Abstract

In biplane angiography, a three-dimensional (3D) vessel tree can be reconstructed from two-view stereo reconstruction. During an intervention procedure, the rotational C-arm scanning produces a sequence of cone-beam projections (angiograms) that can be used for vessel tracking and vessel tree reconstruction. Since any two projection images can be considered as a two-view pair as captured by a biplane system, a 3D vessel tree can be reconstructed by searching the corresponding points in two projection images followed by two-view stereo reconstruction. The geometry of the 3D tree can be measured in the calibrated Euclidean space. During C-arm angiographic imaging, the contrast bolus flowing through blood vessels may sustain a bolus/blood equilibrium state in the scan field of view, which can be considered as quasi-static or stationary state, the C-arm images can be used for vessel tree reconstruction.

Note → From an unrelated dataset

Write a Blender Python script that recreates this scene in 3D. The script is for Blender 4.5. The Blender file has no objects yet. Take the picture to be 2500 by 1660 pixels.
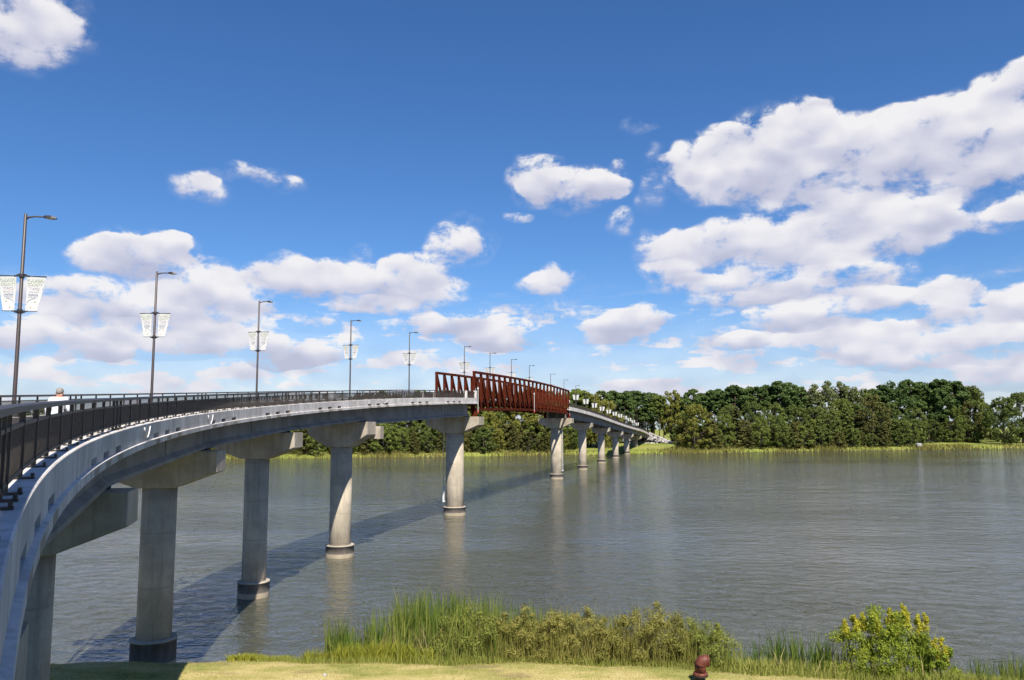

In this paper, we propose a vessel tree reconstruction method from C-arm images: 1) add epipolar constraint on the search for corresponding points (feature points); 2) apply depth-first search strategy for tree construction from node points and point correspondence; 3) find fundamental and projection matrices for projective reconstruction; 4) reconstruct the 3D tree in Euclidean space with a cube phantom calibration; 5) perform 3D tree measurements (tree segment lengths). Computer simulations and tree phantom experiments under a rotational C-arm system are reported, which justify the method in this paper.